-- begin --

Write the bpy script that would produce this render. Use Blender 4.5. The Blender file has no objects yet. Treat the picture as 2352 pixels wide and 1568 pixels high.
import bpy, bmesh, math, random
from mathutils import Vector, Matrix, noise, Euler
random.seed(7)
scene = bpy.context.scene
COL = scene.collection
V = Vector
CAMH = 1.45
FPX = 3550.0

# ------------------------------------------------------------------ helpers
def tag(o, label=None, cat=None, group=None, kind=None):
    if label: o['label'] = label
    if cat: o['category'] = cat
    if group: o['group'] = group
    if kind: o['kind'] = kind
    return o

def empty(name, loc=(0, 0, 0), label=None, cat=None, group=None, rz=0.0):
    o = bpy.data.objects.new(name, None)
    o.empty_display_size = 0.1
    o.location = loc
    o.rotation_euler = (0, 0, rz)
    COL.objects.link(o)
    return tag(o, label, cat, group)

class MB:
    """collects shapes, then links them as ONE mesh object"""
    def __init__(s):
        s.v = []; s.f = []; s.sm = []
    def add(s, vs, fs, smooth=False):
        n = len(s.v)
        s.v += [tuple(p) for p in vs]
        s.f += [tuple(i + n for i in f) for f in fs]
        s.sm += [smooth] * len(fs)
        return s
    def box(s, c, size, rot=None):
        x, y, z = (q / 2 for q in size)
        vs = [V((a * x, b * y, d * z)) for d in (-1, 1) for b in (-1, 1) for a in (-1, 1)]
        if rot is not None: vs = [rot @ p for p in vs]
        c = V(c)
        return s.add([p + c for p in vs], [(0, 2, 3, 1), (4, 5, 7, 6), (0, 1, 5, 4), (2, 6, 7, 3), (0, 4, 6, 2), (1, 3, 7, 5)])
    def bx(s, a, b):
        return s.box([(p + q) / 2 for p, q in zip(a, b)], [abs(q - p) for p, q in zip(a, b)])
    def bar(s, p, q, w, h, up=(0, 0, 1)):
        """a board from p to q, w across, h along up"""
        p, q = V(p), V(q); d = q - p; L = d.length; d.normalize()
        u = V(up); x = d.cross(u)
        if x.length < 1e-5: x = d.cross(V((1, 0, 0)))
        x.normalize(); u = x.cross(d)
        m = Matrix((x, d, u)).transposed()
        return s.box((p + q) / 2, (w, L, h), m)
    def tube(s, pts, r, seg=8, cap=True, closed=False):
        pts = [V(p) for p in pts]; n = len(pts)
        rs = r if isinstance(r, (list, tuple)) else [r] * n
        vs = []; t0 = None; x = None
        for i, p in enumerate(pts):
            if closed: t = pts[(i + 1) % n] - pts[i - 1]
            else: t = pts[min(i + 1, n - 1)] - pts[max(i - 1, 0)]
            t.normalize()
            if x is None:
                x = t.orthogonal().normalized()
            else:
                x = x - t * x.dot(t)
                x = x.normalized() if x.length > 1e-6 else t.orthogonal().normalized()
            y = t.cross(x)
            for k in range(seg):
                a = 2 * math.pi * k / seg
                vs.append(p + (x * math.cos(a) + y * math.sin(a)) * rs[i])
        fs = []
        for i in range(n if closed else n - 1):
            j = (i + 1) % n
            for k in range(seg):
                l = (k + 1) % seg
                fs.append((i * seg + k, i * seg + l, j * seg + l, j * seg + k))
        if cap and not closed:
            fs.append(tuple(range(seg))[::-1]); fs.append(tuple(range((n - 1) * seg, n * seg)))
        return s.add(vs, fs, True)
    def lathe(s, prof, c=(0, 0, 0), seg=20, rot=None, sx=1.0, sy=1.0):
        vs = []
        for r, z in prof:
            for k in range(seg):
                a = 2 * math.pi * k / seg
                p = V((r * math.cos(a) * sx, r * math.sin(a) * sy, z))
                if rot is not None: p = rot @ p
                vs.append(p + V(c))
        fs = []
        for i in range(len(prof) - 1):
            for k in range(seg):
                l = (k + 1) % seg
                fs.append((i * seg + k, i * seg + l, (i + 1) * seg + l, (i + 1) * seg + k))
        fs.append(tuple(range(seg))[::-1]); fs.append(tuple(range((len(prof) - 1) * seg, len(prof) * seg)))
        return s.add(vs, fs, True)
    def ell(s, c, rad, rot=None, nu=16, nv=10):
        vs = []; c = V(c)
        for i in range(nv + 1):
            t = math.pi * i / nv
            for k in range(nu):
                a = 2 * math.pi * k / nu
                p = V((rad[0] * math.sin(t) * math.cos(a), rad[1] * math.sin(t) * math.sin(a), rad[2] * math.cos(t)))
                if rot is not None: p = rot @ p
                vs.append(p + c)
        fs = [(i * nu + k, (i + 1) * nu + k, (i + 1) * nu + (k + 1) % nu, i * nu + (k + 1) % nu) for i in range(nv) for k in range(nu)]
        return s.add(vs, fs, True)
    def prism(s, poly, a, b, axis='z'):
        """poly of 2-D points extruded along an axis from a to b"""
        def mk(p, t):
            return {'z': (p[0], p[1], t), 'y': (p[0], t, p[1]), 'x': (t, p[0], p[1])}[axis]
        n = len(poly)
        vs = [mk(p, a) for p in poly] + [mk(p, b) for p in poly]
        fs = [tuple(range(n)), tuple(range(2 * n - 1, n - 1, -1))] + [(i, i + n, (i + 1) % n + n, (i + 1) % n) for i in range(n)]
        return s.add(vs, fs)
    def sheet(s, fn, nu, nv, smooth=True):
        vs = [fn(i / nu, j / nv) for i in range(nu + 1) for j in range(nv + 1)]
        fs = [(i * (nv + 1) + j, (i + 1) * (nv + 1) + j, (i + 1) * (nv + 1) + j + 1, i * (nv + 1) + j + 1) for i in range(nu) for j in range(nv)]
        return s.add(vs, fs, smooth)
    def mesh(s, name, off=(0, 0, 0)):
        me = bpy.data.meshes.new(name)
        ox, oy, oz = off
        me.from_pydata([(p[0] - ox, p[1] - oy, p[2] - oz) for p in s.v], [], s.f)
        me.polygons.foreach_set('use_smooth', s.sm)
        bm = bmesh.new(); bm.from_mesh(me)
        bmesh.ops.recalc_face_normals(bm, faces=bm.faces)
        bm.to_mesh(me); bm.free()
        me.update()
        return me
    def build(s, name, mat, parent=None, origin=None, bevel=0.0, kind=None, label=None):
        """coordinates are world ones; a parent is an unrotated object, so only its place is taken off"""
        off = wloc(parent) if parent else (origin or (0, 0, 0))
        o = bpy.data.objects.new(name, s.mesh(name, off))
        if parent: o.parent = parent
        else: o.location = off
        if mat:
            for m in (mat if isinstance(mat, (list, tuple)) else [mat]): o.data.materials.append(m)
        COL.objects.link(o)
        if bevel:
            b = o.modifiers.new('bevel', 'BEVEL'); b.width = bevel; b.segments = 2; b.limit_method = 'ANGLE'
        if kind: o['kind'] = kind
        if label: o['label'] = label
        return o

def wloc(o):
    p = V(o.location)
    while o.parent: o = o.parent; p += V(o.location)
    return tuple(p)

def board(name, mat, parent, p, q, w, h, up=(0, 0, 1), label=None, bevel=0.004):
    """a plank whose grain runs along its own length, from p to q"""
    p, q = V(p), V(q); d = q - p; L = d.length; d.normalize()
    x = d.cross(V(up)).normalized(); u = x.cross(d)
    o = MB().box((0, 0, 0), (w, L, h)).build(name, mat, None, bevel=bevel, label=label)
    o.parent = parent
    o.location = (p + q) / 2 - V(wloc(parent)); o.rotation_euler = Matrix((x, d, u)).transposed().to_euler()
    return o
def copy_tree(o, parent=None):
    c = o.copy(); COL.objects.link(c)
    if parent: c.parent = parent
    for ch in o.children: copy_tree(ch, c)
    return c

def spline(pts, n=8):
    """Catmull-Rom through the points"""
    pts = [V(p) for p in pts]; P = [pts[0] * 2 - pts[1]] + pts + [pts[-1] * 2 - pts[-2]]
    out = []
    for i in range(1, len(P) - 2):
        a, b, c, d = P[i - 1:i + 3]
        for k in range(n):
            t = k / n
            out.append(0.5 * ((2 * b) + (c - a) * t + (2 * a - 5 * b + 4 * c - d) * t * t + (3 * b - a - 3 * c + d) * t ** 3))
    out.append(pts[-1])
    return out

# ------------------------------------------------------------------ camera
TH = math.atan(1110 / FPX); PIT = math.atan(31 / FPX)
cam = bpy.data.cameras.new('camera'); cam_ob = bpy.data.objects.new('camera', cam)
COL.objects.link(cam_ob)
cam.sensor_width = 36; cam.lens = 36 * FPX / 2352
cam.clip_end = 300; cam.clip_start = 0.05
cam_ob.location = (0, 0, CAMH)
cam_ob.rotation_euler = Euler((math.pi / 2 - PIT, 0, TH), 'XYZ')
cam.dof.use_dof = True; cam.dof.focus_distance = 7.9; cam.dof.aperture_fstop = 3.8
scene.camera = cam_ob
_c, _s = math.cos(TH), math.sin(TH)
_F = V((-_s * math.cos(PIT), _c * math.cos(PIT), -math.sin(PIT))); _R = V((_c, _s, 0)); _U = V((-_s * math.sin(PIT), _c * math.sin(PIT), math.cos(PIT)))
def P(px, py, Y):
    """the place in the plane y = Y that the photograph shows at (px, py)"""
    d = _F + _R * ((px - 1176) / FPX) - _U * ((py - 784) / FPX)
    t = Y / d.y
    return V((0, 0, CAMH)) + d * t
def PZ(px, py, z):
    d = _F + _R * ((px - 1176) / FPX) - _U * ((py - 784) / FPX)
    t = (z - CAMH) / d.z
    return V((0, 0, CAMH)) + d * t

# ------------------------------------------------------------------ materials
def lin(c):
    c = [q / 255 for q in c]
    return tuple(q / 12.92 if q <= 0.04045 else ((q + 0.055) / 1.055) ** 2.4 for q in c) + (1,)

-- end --

● **Task requirements**
Pick out each line containing "that" and report it.

● **The completed task**
Write the bpy script that would produce this render. Use Blender 4.5. The Blender file has no objects yet. Treat the picture as 2352 pixels wide and 1568 pixels high.
    """the place in the plane y = Y that the photograph shows at (px, py)"""